Un segment du luxe retient l’attention, celui des parfums ; c’est un domaine à part avec ses règles, ses coutumes, voire ses secrets, que le commun n’appréhende guère. La conception d’un arôme nécessite bien entendu l’intervention minutieuse d’un nez en mesure de déceler une originalité, une combinaison parmi des centaines d’échantillons.
Même le contenant, à savoir le flacon, pose problème : sa taille, sa matière, son bouchon, même l’embout plastique qui fixe ce dernier. Cela semble futile, mais pour un parfum de luxe, le bruit du rebouchage est important : il doit être sourd comme la fermeture de la portière d’une voiture de prestige et non métallique comme celle d’un véhicule bas de gamme.
La diffusion de la senteur obéit, elle aussi, à ses codes, en principe un mètre autour de la personne, ce qui explique la raison pour laquelle les premiers parfums américains exportés vers l’Europe semblaient si agressifs ; ils avaient été conçus pour des locaux équipés de puissants airs conditionnés, ce qui n’était de loin pas le cas sur notre continent.
La fixation du prix obéit à ses règles propres. On ne se contente pas de l’addition de la valeur comptable de toutes les étapes – matières premières, conditionnement, marketing etc. – mais on compte à rebours si l’on peut dire : on examine les prix des concurrents existants d’après leur spécificité (gammes moyenne, luxe ou grand luxe) et, en fonction du choix, on fixe le prix.
Le marketing est également vital : le fameux « Poison » de Dior est sorti en 1985, quarante-huit heures avant un concurrent, promis à un grand succès et qui termina sa brève carrière dans des cartons.
Cette énumération des problèmes de conception d’un parfum est bien incomplète. Dans le domaine du luxe, la mode par exemple, la création d’une ou de plusieurs senteurs fut souvent un parcours rude, parfois stérile, faute de compétence et d’expérience dans un domaine par définition complexe.

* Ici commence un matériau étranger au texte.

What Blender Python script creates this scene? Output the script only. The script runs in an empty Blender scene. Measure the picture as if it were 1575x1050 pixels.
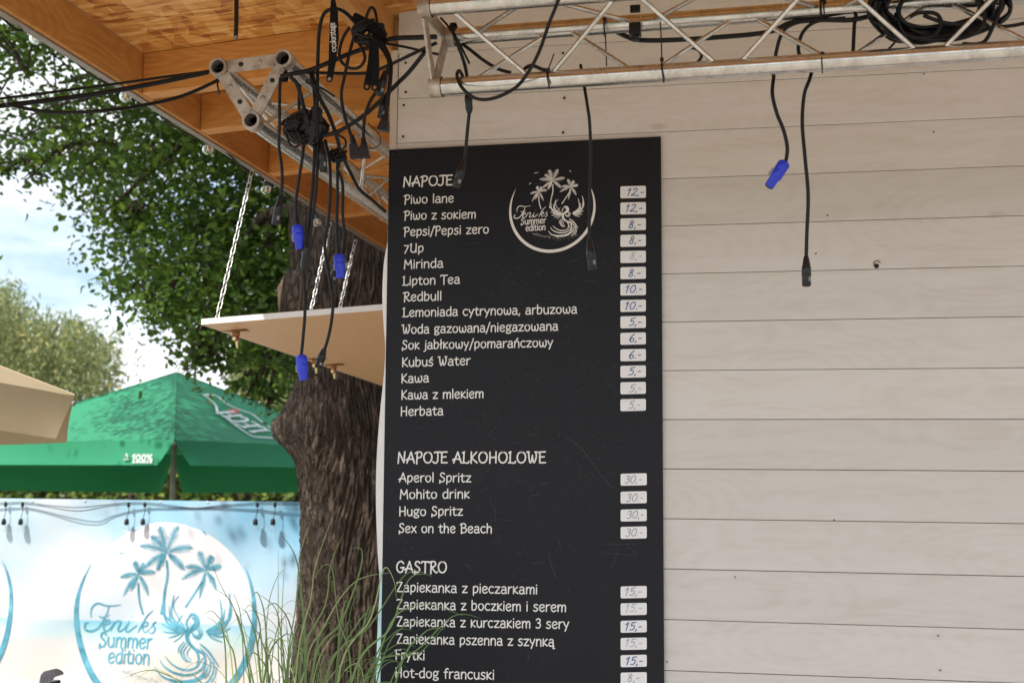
import bpy, math, random
import numpy as np
from mathutils import Vector, Matrix, noise
random.seed(7); rng = np.random.default_rng(7)
S = bpy.context.scene
C = S.collection
H = 1.6                       # eye height above the ground

# ------------------------------------------------------------ camera
YAW, PIT, ROL, F = 0.19039364, 0.10848627, 0.00810528, 1945.64
def basis():
    cy, sy, cp, sp = math.cos(YAW), math.sin(YAW), math.cos(PIT), math.sin(PIT)
    fw = Vector((-sy*cp, cy*cp, sp)); rt = Vector((cy, sy, 0)); up = rt.cross(fw)
    cr, sr = math.cos(ROL), math.sin(ROL)
    return fw, rt*cr+up*sr, up*cr-rt*sr
FW, RT, UP = basis()
cd = bpy.data.cameras.new('camera'); cam = bpy.data.objects.new('camera', cd); C.objects.link(cam)
cd.sensor_width = 36; cd.lens = F/1575*36; cd.clip_start = 0.05; cd.clip_end = 2000
m = Matrix((RT, UP, -FW)).transposed().to_4x4(); m.translation = (0, 0, H); cam.matrix_world = m
cd.dof.use_dof = True; cd.dof.focus_distance = 3.4; cd.dof.aperture_fstop = 5.2
S.camera = cam
# ------------------------------------------------------------ light
TO_SUN = Vector((-0.43, -0.74, 1.02)).normalized()
w = bpy.data.worlds.new('World'); S.world = w; w.use_nodes = True
N = w.node_tree.nodes; L = w.node_tree.links; N.clear()
sky = N.new('ShaderNodeTexSky'); sky.sky_type = 'NISHITA'; sky.sun_disc = False
sky.sun_elevation = math.asin(TO_SUN.z); sky.sun_rotation = math.atan2(TO_SUN.x, TO_SUN.y)
sky.dust_density = 1.5; sky.air_density = 1.0
tc = N.new('ShaderNodeTexCoord'); mp = N.new('ShaderNodeMapping'); mp.inputs['Scale'].default_value = (1.6, 1.6, 4.2)
nz = N.new('ShaderNodeTexNoise'); nz.inputs['Scale'].default_value = 1.7; nz.inputs['Detail'].default_value = 9; nz.inputs['Roughness'].default_value = .58
rp = N.new('ShaderNodeValToRGB'); rp.color_ramp.elements[0].position = .37; rp.color_ramp.elements[1].position = .55
mx = N.new('ShaderNodeMix'); mx.data_type = 'RGBA'; mx.inputs[7].default_value = (6.6, 6.8, 7.2, 1)
bg = N.new('ShaderNodeBackground'); bg.inputs['Strength'].default_value = 0.12; ow = N.new('ShaderNodeOutputWorld')
L.new(tc.outputs['Generated'], mp.inputs['Vector']); L.new(mp.outputs[0], nz.inputs['Vector']); L.new(nz.outputs['Fac'], rp.inputs[0])
L.new(rp.outputs[0], mx.inputs[0]); L.new(sky.outputs[0], mx.inputs[6]); L.new(mx.outputs[2], bg.inputs['Color']); L.new(bg.outputs[0], ow.inputs[0])
sd = bpy.data.lights.new('sun', 'SUN'); sun = bpy.data.objects.new('sun', sd); C.objects.link(sun)
sd.energy = 3.2; sd.angle = math.radians(0.53); sd.color = (1, .95, .86)
sun.rotation_euler = (-TO_SUN).to_track_quat('-Z', 'Y').to_euler(); sun.location = (-5, -8, 12)
S.view_settings.view_transform = 'Standard'; S.view_settings.look = 'None'; S.view_settings.gamma = 1
S.view_settings.exposure = 0.86
S.render.engine = 'CYCLES'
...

Hasard ou fulgurante prémonition, en 1982, deux talentueux entrepreneurs, Philipe Bénacin et Jean Madar se lancèrent dans la création d’Interparfums, spécialisée dans la création, la fabrication et la commercialisation de parfums sous licence, enlevant une épine du pied de dizaines autres spécialistes de la mode qui avaient été tentés par l’aventure.
En 1993, leur société signa un contrat avec la marque Burberry, représentant 50% du chiffre d’affaires du groupe. L’accord dura une vingtaine d’années, le partenaire britannique ayant décidé de se rapprocher du Japonais Shiseido. Ultérieurement, les accords de licence d’exploitation avec d’autres marques furent signés à une cadence effrénée : Boucheron, Coach, Jimmy Choo, Karl Lagerfelt, Lanvin, Moncler, Montblanc, Rochas, Van Cleef etc.
Les exportations concernent plus de 120 pays : 40% en Amérique du Nord, 16% en Europe. 14% en Asie, le solde parmi les autres régions du monde avec une croissance accentuée au Moyen-Orient. Les données financières sont au diapason, en termes de chiffre d’affaires ou de résultat d’exploitation qui a triplé de 2020 à 2022.
Paradoxalement, le titre est peu connu du grand public alors que son évolution boursière est hors norme : en 5 ans, sa progression de près de 200% se rapproche de celle de LVMH. De surcroit, la société distribue chaque année une action gratuite pour dix (normalement en juin), tout en maintenant son dividende. Conclusion : un investissement dont il ne faut jamais se séparer. En hommage à Mariano P.